2006年10月9日(月)「しんぶん赤旗」

米共和党議員の醜聞

下院幹部が隠ぺい

政治問題化、中間選挙に影響


 【ワシントン=山崎伸治】米共和党のマーク・フォーリー下院議員が議会の「付き添い人」の少年に性的な内容の電子メールを送っていたことが判明、さらに下院の共和党幹部がこれを隠ぺいしようとしていたことがわかり、米国で大きな政治問題になっています。同議員は議員を辞職しましたが、中間選挙への影響は避けられず、共和党は対応に苦慮。民主党は攻勢に出ています。

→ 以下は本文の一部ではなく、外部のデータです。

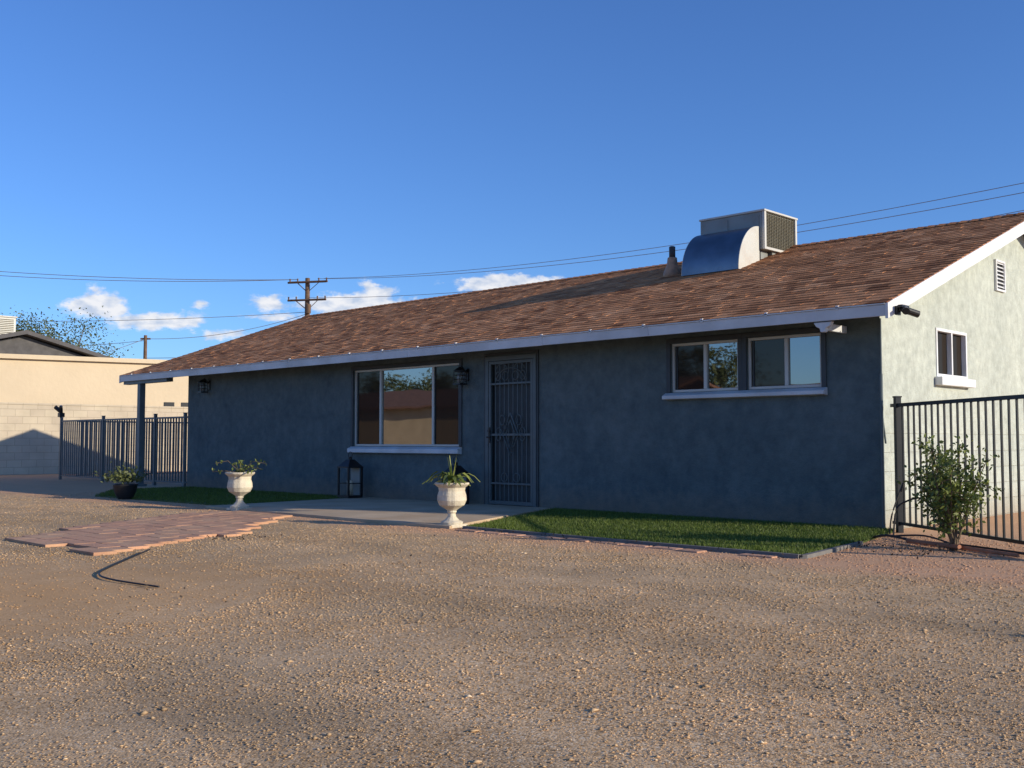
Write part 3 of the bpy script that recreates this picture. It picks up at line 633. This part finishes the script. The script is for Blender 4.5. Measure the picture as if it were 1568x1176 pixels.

 議会の「付き添い人」(ページ)は約百八十年の歴史のある制度で、十六歳以上の高校生が議会で書類運びなどの仕事にあたるというものです。議員の推薦で選ばれ、下院には六十人から八十人います。

 フォーリー前議員は二〇〇三年から、複数のページ、元ページの少年に性的な内容の電子メールを送っていました。未成年者に対する性的な行為は犯罪です。

 メールの一部を入手した米ABCテレビからインタビューを受け、同氏は九月二十九日に辞任を表明しました。十一月の中間選挙では再選確実といわれていました。

 しかし問題は同氏の辞任だけで終わりません。下院の共和党指導部がこの問題を知りながら隠ぺいしようとしていたことが明らかになり、同党に対する世論の批判が強まったからです。

 米紙ワシントン・ポストの報道によると、同党のジョン・ベイナー下院院内総務は今年の春に問題を認識。被害者のページを推薦したロドニー・アレグザンダー下院議員も数カ月前にマスコミからメールの話を聞かされ、選挙対策委員長のトーマス・レイノルズ下院議員に報告。同議員はデニス・ハスタート下院議長にそのことを伝えていました。

 にもかかわらず、ハスタート氏は具体的な手立てを取らなかったことから、同氏に対する批判の声が共和党内からも噴出。保守派の米紙ワシントン・タイムズが社説で同氏の辞任を要求したほどです。さらにその後、フォーリー氏の元補佐官が三年前からハスタート氏に問題を伝えていたことを明らかにしました。

 しかしハスタート氏は五日の記者会見で、フォーリー氏の辞任まで問題は知らなかったと述べ、辞任要求を一蹴(いっしゅう)。それどころかこの問題をリークしたのは民主党ではないかと述べる始末です。

 一方、下院倫理委員会は同日、超党派のメンバーによる調査を行うよう表明。ところが同委員会の共和党出身のドク・ヘイスティングズ委員長とジュディ・ビガート委員がハスタート氏から選挙資金の提供を受けていたことが五日付の米紙USAトゥデーで指摘され、「調査」にすでに疑問の声が上がっています。

 この問題は一カ月後に迫った中間選挙での争点として急浮上。AP通信などの世論調査で、腐敗・スキャンダル問題を重視するという有権者が半数を占め、選挙結果に影響することは必至となっています。

 イラク戦争で落とした支持を「対テロ戦争」で巻き返そうとしてきた共和党にとって、ことは深刻。七日付の米紙ニューヨーク・タイムズは、この問題が、過去二回の議会選挙で共和党勝利に大きく貢献した「宗教保守派」の「熱意」をそいでいると指摘しています。

 一方の民主党はこの問題を大いに利用して、ネガティブ・キャンペーン(相手候補の弱点を攻撃する宣伝)をすでに展開しています。